■ **WORK TO BE COMPLETED**: Your task is to output the data exactly as it stands.

■ **DATA PROVIDED**:
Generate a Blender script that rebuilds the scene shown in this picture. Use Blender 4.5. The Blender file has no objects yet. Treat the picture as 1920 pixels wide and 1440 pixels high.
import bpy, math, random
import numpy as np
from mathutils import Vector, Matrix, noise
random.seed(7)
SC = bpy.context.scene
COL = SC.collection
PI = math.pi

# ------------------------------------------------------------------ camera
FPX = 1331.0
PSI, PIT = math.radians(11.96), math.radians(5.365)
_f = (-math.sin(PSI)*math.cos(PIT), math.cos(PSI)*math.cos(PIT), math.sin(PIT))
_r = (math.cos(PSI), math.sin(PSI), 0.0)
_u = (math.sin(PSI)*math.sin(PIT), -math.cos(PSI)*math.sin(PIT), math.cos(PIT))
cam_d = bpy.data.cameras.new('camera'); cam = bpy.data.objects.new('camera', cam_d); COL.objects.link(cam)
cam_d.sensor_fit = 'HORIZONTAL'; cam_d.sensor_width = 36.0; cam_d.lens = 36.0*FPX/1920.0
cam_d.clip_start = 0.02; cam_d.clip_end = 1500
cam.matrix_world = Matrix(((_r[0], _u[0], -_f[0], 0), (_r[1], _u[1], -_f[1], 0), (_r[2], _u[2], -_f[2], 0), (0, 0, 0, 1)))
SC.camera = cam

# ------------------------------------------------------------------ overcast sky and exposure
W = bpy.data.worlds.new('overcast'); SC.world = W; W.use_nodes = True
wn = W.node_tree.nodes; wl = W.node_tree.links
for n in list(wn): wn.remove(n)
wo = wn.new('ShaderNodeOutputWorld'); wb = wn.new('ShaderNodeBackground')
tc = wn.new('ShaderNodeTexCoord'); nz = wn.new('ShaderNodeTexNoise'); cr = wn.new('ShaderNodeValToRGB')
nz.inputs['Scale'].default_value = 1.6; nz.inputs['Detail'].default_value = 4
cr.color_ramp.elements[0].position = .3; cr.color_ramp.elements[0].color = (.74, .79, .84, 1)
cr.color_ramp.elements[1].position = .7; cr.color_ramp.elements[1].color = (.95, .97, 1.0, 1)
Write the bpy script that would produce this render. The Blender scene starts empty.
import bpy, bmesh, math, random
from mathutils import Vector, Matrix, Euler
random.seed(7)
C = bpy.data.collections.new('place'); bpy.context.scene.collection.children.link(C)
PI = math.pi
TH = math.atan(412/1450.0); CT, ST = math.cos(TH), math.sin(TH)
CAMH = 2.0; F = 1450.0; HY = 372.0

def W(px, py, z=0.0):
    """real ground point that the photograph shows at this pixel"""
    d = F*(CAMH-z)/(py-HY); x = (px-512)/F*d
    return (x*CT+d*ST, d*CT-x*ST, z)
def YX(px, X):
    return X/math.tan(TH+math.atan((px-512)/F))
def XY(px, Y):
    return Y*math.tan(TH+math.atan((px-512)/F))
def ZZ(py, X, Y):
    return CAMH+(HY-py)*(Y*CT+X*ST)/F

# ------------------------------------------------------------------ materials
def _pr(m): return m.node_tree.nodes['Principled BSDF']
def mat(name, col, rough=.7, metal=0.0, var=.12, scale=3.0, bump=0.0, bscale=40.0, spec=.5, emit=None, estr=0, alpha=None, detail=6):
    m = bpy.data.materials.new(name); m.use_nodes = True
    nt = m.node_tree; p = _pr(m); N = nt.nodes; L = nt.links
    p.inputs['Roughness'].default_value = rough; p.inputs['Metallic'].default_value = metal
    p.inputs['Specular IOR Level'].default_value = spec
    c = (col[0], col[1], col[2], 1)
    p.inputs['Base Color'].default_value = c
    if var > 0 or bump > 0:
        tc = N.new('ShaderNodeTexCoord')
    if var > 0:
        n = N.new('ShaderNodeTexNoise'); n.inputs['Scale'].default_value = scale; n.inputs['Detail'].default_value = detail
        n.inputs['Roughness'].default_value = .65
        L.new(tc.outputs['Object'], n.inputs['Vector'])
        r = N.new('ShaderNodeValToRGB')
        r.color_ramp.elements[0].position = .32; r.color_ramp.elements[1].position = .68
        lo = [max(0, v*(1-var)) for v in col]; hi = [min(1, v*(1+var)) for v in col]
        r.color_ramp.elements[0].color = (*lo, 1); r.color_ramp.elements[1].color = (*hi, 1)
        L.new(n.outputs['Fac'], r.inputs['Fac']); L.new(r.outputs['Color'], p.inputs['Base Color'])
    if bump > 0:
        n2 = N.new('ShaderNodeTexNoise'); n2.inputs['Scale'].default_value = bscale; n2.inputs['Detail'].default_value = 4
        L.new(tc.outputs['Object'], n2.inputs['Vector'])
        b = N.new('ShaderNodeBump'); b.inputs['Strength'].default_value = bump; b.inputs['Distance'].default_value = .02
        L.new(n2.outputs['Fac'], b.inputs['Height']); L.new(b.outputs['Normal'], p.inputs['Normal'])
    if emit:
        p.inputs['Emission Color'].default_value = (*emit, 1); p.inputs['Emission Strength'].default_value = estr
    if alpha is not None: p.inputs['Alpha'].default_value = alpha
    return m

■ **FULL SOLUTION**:
Generate a Blender script that rebuilds the scene shown in this picture. Use Blender 4.5. The Blender file has no objects yet. Treat the picture as 1920 pixels wide and 1440 pixels high.
import bpy, math, random
import numpy as np
from mathutils import Vector, Matrix, noise
random.seed(7)
SC = bpy.context.scene
COL = SC.collection
PI = math.pi

# ------------------------------------------------------------------ camera
FPX = 1331.0
PSI, PIT = math.radians(11.96), math.radians(5.365)
_f = (-math.sin(PSI)*math.cos(PIT), math.cos(PSI)*math.cos(PIT), math.sin(PIT))
_r = (math.cos(PSI), math.sin(PSI), 0.0)
_u = (math.sin(PSI)*math.sin(PIT), -math.cos(PSI)*math.sin(PIT), math.cos(PIT))
cam_d = bpy.data.cameras.new('camera'); cam = bpy.data.objects.new('camera', cam_d); COL.objects.link(cam)
cam_d.sensor_fit = 'HORIZONTAL'; cam_d.sensor_width = 36.0; cam_d.lens = 36.0*FPX/1920.0
cam_d.clip_start = 0.02; cam_d.clip_end = 1500
cam.matrix_world = Matrix(((_r[0], _u[0], -_f[0], 0), (_r[1], _u[1], -_f[1], 0), (_r[2], _u[2], -_f[2], 0), (0, 0, 0, 1)))
SC.camera = cam

# ------------------------------------------------------------------ overcast sky and exposure
W = bpy.data.worlds.new('overcast'); SC.world = W; W.use_nodes = True
wn = W.node_tree.nodes; wl = W.node_tree.links
for n in list(wn): wn.remove(n)
wo = wn.new('ShaderNodeOutputWorld'); wb = wn.new('ShaderNodeBackground')
tc = wn.new('ShaderNodeTexCoord'); nz = wn.new('ShaderNodeTexNoise'); cr = wn.new('ShaderNodeValToRGB')
nz.inputs['Scale'].default_value = 1.6; nz.inputs['Detail'].default_value = 4
cr.color_ramp.elements[0].position = .3; cr.color_ramp.elements[0].color = (.74, .79, .84, 1)
cr.color_ramp.elements[1].position = .7; cr.color_ramp.elements[1].color = (.95, .97, 1.0, 1)
Write the bpy script that would produce this render. The Blender scene starts empty.
import bpy, bmesh, math, random
from mathutils import Vector, Matrix, Euler
random.seed(7)
C = bpy.data.collections.new('place'); bpy.context.scene.collection.children.link(C)
PI = math.pi
TH = math.atan(412/1450.0); CT, ST = math.cos(TH), math.sin(TH)
CAMH = 2.0; F = 1450.0; HY = 372.0

def W(px, py, z=0.0):
    """real ground point that the photograph shows at this pixel"""
    d = F*(CAMH-z)/(py-HY); x = (px-512)/F*d
    return (x*CT+d*ST, d*CT-x*ST, z)
def YX(px, X):
    return X/math.tan(TH+math.atan((px-512)/F))
def XY(px, Y):
    return Y*math.tan(TH+math.atan((px-512)/F))
def ZZ(py, X, Y):
    return CAMH+(HY-py)*(Y*CT+X*ST)/F

# ------------------------------------------------------------------ materials
def _pr(m): return m.node_tree.nodes['Principled BSDF']
def mat(name, col, rough=.7, metal=0.0, var=.12, scale=3.0, bump=0.0, bscale=40.0, spec=.5, emit=None, estr=0, alpha=None, detail=6):
    m = bpy.data.materials.new(name); m.use_nodes = True
    nt = m.node_tree; p = _pr(m); N = nt.nodes; L = nt.links
    p.inputs['Roughness'].default_value = rough; p.inputs['Metallic'].default_value = metal
    p.inputs['Specular IOR Level'].default_value = spec
    c = (col[0], col[1], col[2], 1)
    p.inputs['Base Color'].default_value = c
    if var > 0 or bump > 0:
        tc = N.new('ShaderNodeTexCoord')
    if var > 0:
        n = N.new('ShaderNodeTexNoise'); n.inputs['Scale'].default_value = scale; n.inputs['Detail'].default_value = detail
        n.inputs['Roughness'].default_value = .65
        L.new(tc.outputs['Object'], n.inputs['Vector'])
        r = N.new('ShaderNodeValToRGB')
        r.color_ramp.elements[0].position = .32; r.color_ramp.elements[1].position = .68
        lo = [max(0, v*(1-var)) for v in col]; hi = [min(1, v*(1+var)) for v in col]
        r.color_ramp.elements[0].color = (*lo, 1); r.color_ramp.elements[1].color = (*hi, 1)
        L.new(n.outputs['Fac'], r.inputs['Fac']); L.new(r.outputs['Color'], p.inputs['Base Color'])
    if bump > 0:
        n2 = N.new('ShaderNodeTexNoise'); n2.inputs['Scale'].default_value = bscale; n2.inputs['Detail'].default_value = 4
        L.new(tc.outputs['Object'], n2.inputs['Vector'])
        b = N.new('ShaderNodeBump'); b.inputs['Strength'].default_value = bump; b.inputs['Distance'].default_value = .02
        L.new(n2.outputs['Fac'], b.inputs['Height']); L.new(b.outputs['Normal'], p.inputs['Normal'])
    if emit:
        p.inputs['Emission Color'].default_value = (*emit, 1); p.inputs['Emission Strength'].default_value = estr
    if alpha is not None: p.inputs['Alpha'].default_value = alpha
    return m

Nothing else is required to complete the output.